-- Start --

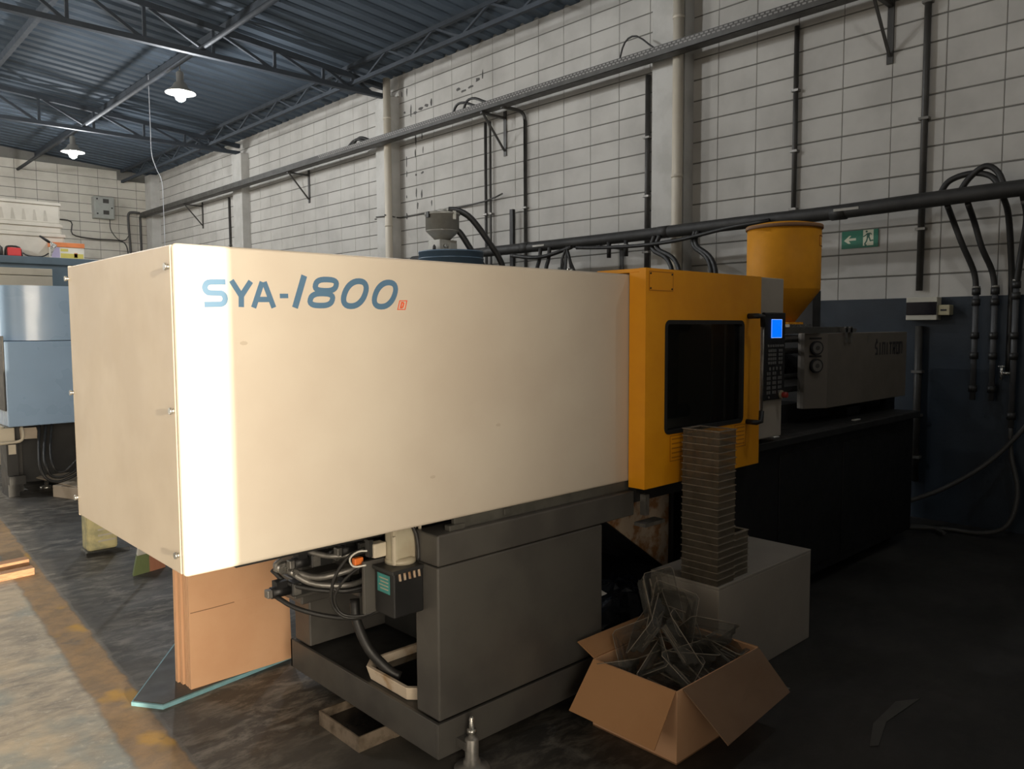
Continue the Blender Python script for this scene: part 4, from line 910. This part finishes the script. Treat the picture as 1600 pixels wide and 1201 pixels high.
hose('right black hose looping under the blue hood', [(1.93, 8.55, .66), (1.84, 8.25, .45), (1.818, 8.1, .325), (1.857, 8.1, .248), (1.91, 8.1, .243), (1.97, 8.1, .285), (2.05, 8.12, .36)], .011, grp=gh)
solo('low_carton', 'low pale carton on the floor below the blue machine', 'cardboard box', MB().prism([(1.834, 8.204, 0), (1.96, 7.88, 0), (2.4, 8.05, 0), (2.28, 8.37, 0)], (0, 0, .11)), 'cardboard_grey', (2.1, 8.1, 0), bevel=.004)
solo('cardboard_sheet', 'pale cardboard sheet lying on the low carton under the hoses', 'cardboard', MB().prism([(1.96, 7.90, .112), (2.45, 7.95, .112), (2.45, 8.70, .125), (1.84, 8.70, .125), (1.79, 8.62, .125)], (0, 0, .008)), 'cardboard_grey', (2.1, 8.3, .112))
# beige cabinet, tall blue cabinet and what stands on it
bc = thing('beige_cabinet', 'beige steel cabinet behind the blue hood, only its top seen', 'cabinet', (2.1, 10.75, 0))
link('body', B(1.55, 10.6, 0, 2.475, 11.0, 2.19), 'cab_beige', bc, bevel=.008); link('top_panel', B(1.55, 10.6, 2.196, 2.475, 11.0, 2.278), 'cab_beige', bc, bevel=.006)
tc = thing('blue_cabinet', 'tall slate blue cabinet by the back wall with boxes on its top', 'cabinet', (2.5, 11.9, 0))
link('body', B(1.5, 11.6, 0, 3.35, 12.5, 2.40), 'blue_grey', tc, bevel=.01); link('top', B(1.48, 11.58, 2.40, 3.37, 12.5, 2.495), 'blue_grey', tc, bevel=.006)
def crate(x0, x1, y0, y1, z0, z1, lab, ribs):
    t = thing('plastic_crate', lab, 'crate', ((x0+x1)/2, (y0+y1)/2, z0), 'white crates on the blue cabinet')
    q = .012
    mb = MB(); mb.box(x0, y0, z0, x1, y1, z0+q); mb.box(x0, y0, z0+q, x0+q, y1, z1-.04); mb.box(x1-q, y0, z0+q, x1, y1, z1-.04); mb.box(x0+q, y0, z0+q, x1-q, y0+q, z1-.04); mb.box(x0+q, y1-q, z0+q, x1-q, y1, z1-.04)
    link('body', mb, 'crate_white', t, bevel=.006)
    rm = MB(); e = .015; rm.box(x0-e, y0-e, z1-.04, x1+e, y0+q, z1); rm.box(x0-e, y1-q, z1-.04, x1+e, y1+e, z1); rm.box(x0-e, y0+q, z1-.04, x0+q, y1-q, z1); rm.box(x1-q, y0+q, z1-.04, x1+e, y1-q, z1)
    link('rim', rm, 'crate_white', t, bevel=.006)
    for k in range(ribs):
        xx = x0+(k+1.2)*(x1-x0)/(ribs+1.6); link('recess_shade', MB().prism([(xx-.022, y0-.001, z0+.03), (xx+.03, y0-.001, z0+.03), (xx+.01, y0-.001, z0+.17), (xx-.01, y0-.001, z0+.17)], (0, .004, 0)), 'crate_shadow', t)  # flat patches, shade of recesses put into their colour
    return t
crate(2.0, 2.90, 11.75, 12.3, 2.495, 2.815, 'lower white plastic crate, standing on the blue cabinet', 0)
crate(2.02, 2.87, 11.75, 12.3, 2.815, 2.945, 'shallow white crate between the lower and the top crate', 0)
crate(2.05, 2.86, 11.75, 12.3, 2.945, 3.225, 'topmost white crate with recess shade painted along its side', 5)
rc = thing('red_case', 'small red case with a black frame on the blue cabinet', 'case', (2.3, 11.66, 2.495))
link('body', B(2.225, 11.62, 2.495, 2.375, 11.70, 2.60), 'red_plastic', rc, bevel=.01); link('frame', MB().tube(bez([(2.205, 11.66, 2.50), (2.21, 11.66, 2.58), (2.24, 11.66, 2.615), (2.36, 11.66, 2.605), (2.385, 11.66, 2.50)], 14), .012, 8), 'rubber', rc)
pb = thing('printed_box', 'orange topped box with lilac and yellow print on the blue cabinet', 'box', (2.9, 11.68, 2.495))
bx0, bx1 = 2.71, 3.10
link('body', B(bx0, 11.62, 2.495, bx1, 11.74, 2.64), 'print_white', pb, bevel=.003); link('lid', B(bx0-.008, 11.612, 2.64, bx1+.008, 11.748, 2.70), 'print_orange', pb, bevel=.004)
for a, b, c, d, m_ in ((bx0+.005, bx0+.10, 2.50, 2.635, 'print_lilac'), (bx0+.11, bx1-.01, 2.50, 2.56, 'print_yellow'), (bx0+.11, bx0+.2, 2.585, 2.62, 'print_yellow'), (bx1-.12, bx1-.08, 2.51, 2.57, 'print_orange')): link('print', B(a, 11.6185, c, b, 11.622, d), m_, pb)
hk = thing('hand_tool', 'dark handled tool lying tilted against the orange topped box', 'tool', (2.65, 11.63, 2.6))
link('handle', MB().tube([(2.58, 11.60, 2.765), (2.66, 11.61, 2.715), (2.70, 11.615, 2.69)], [.012, .018, .015], 8), 'rubber', hk); link('blade', MB().prism([(2.70, 11.60, 2.69), (2.705, 11.60, 2.705), (2.78, 11.60, 2.66), (2.74, 11.60, 2.60), (2.70, 11.60, 2.497)], (0, .004, 0)), 'steel', hk)
solo('dark_bottle', 'dark container at the very left edge of the blue cabinet top', 'container', MB().lathe((2.12, 11.66, 2.495), [(.055, 0), (.06, .02), (.06, .10), (.03, .13), (.03, .15)], 16), 'conduit_dark', (2.12, 11.66, 2.495))
solo('cable', 'dark cable lying along the top edge of the blue cabinet', 'cable', MB().tube(bez([(2.39, 11.63, 2.54), (2.45, 11.62, 2.505), (2.6, 11.62, 2.503), (2.68, 11.62, 2.55)], 10), .008, 6), 'rubber', (2.5, 11.62, 2.495))
hose('dark pipe rising beside the white crates to the cable run', [(2.93, 12.35, 2.495), (2.99, 12.4, 2.6), (3.0, 12.4, 2.85), (2.95, 12.4, 2.86), (2.88, 12.38, 2.86)], .018, 'conduit_dark', name='conduit', cat='conduit')
# floor things at left
for k, (a, b, c, d, lab) in enumerate(((.35, 1.14, 5.60, 5.68, 'bare wooden plank on the floor nearer the camera'), (.40, 1.16, 5.84, 5.93, 'bare wooden plank on the floor behind the other plank'))):
    solo('wooden_plank', lab, 'plank', MB().prism([(a, c-.03, 0), (b, c+.05, 0), (b, d+.05, 0), (a, d-.03, 0)], (0, 0, .045)), 'plank_wood', ((a+b)/2, (c+d)/2, 0), 'wooden planks at the left edge', bevel=.003)
sk2 = thing('yellow_package', 'yellow printed package standing on the floor under the beige end cover', 'package', (1.62, 5.9, 0))
link('body', MB().prism([(1.50, 5.84, .03), (1.69, 5.82, .035), (1.685, 5.82, .42), (1.50, 5.84, .43)], (0, .14, 0)), 'sack_yellow', sk2, bevel=.02)
for k in range(7): link('print', MB().prism([(1.565, 5.8315-.001, .33-k*.04), (1.675, 5.8205-.001, .335-k*.04), (1.675, 5.8205-.001, .347-k*.04), (1.565, 5.8315-.001, .342-k*.04)], (0, .004, 0)), 'cardboard_dark' if k == 2 else 'cab_beige', sk2)
link('wrap', MB().prism([(1.48, 5.80, 0), (1.76, 5.79, 0), (1.74, 5.98, 0), (1.49, 5.99, 0)], (0, 0, .034)), 'clear_plastic', sk2, bevel=.012)
br = thing('broom', 'broom with green and red bristles standing behind the beige machine', 'broom', (1.7, 5.22, 0))
link('bristles', MB().prism([(1.58, 5.17, .0), (1.69, 5.20, .0), (1.69, 5.20, .12), (1.61, 5.18, .12)], (.01, .05, 0)), 'bristle_green', br, label='green half of the bristles')
link('bristles', MB().prism([(1.69, 5.20, .0), (1.80, 5.23, .0), (1.77, 5.22, .12), (1.69, 5.20, .12)], (.01, .05, 0)), 'bristle_red', br, label='red half of the bristles')
link('head', MB().prism([(1.61, 5.18, .12), (1.77, 5.22, .12), (1.765, 5.22, .17), (1.62, 5.18, .17)], (.01, .05, 0)), 'broom_white', br, bevel=.005)
link('handle', MB().cyl((1.70, 5.225, .165), (1.85, 5.9, 1.25), .012, 10), 'plank_wood', br)
# dryer hopper and loader behind the cover
dy = thing('hopper_dryer', 'blue steel drying hopper behind the cover, carrying the grey loader', 'hopper', (5.33, 6.6, 0))
dc = (5.335, 6.6)
link('drum', MB().lathe((*dc, 0), [(.12, 1.05), (.345, 1.45), (.345, 2.345), (.35, 2.345), (.35, 2.362), (.30, 2.366), (0, 2.368)], 40), 'dryer_blue', dy)
for sx_, sy_ in ((-1,-1),(1,-1),(1,1),(-1,1)): link('leg', B(dc[0]+sx_*.26-.025, dc[1]+sy_*.26-.025, 0, dc[0]+sx_*.26+.025, dc[1]+sy_*.26+.025, 1.6), 'dryer_blue', dy)
link('band', MB().lathe((*dc, 0), [(.347, 2.28), (.35, 2.28), (.35, 2.29), (.347, 2.29)], 40), 'dryer_blue', dy)
ld = thing('hopper_loader', 'grey vacuum hopper loader with a sight glass on the blue dryer', 'hopper loader', (5.22, 6.6, 2.367))
lc = (5.22, 6.6)
link('base_box', B(lc[0]-.115, 6.5, 2.367, lc[0]+.115, 6.7, 2.475), 'loader_grey', ld, bevel=.006)
link('cone', MB().lathe((*lc, 0), [(.075, 2.475), (.175, 2.57), (.178, 2.575)], 32), 'loader_grey', ld)
link('bowl', MB().lathe((*lc, 0), [(.178, 2.575), (.178, 2.735), (.19, 2.738), (.19, 2.748), (.178, 2.75)], 32), 'loader_grey', ld)
link('lid', MB().lathe((*lc, 0), [(.188, 2.75), (.185, 2.76), (.05, 2.768), (.05, 2.80), (0, 2.805)], 32), 'loader_grey', ld)
link('sight_glass', MB().box(lc[0]+.0, 6.41, 2.68, lc[0]+.035, 6.43, 2.77), 'print_white', ld, bevel=.004); link('latch', MB().box(lc[0]-.20, 6.58, 2.70, lc[0]-.175, 6.62, 2.76), 'machine_dark', ld)
link('control_box', MB().box(lc[0]-.02, 6.455, 2.365, lc[0]+.08, 6.50, 2.44), 'loader_grey', ld, bevel=.004); link('knob', MB().cyl((lc[0]-.05, 6.5, 2.41), (lc[0]-.05, 6.47, 2.41), .02, 10), 'steel', ld); link('valve', MB().lathe((lc[0]-.15, 6.55, 2.39), [(.0, -.03), (.018, -.02), (.018, .01), (.006, .03)], 10), 'machine_dark', ld)
link('inlet', MB().cyl((lc[0]+.03, 6.6, 2.79), (lc[0]+.10, 6.56, 2.80), .03, 12), 'loader_grey', ld)
hose('upper thick black hose arching from the loader lid down to the right', [(5.28, 6.57, 2.80), (5.36, 6.5, 2.79), (5.46, 6.4, 2.70), (5.62, 6.3, 2.45), (5.74, 6.25, 2.25), (5.85, 6.25, 1.95)], .032, grp='loader hoses')
hose('lower thick black hose leaving the loader cone down to the right', [(5.33, 6.52, 2.60), (5.38, 6.48, 2.54), (5.48, 6.42, 2.36), (5.60, 6.38, 2.2), (5.72, 6.38, 1.95)], .032, grp='loader hoses')
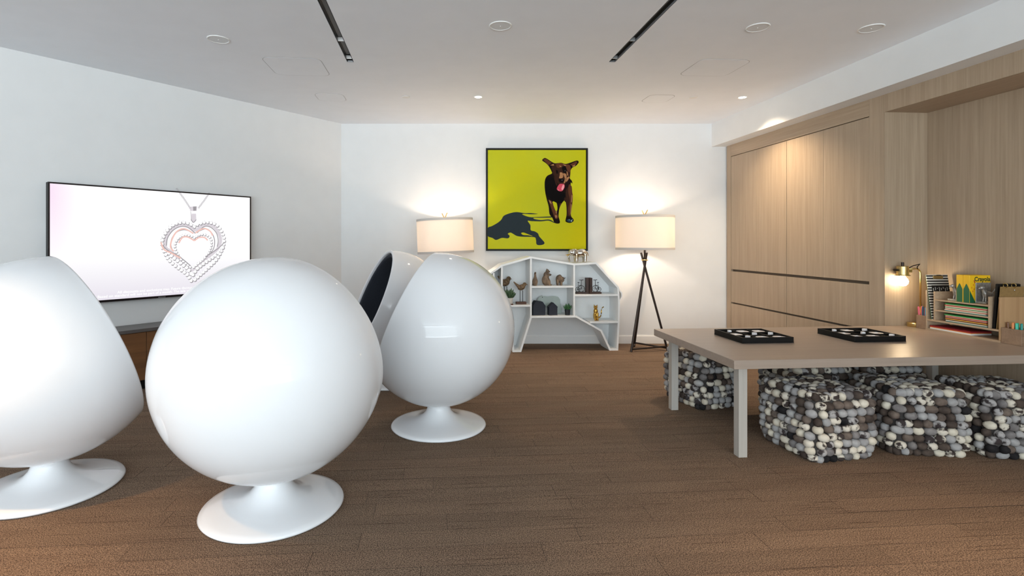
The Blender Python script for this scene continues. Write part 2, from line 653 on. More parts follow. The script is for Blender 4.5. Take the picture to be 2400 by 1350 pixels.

-- End --

Search the lines for the word "from" and report how many contain it, by number only.

Written solution - 3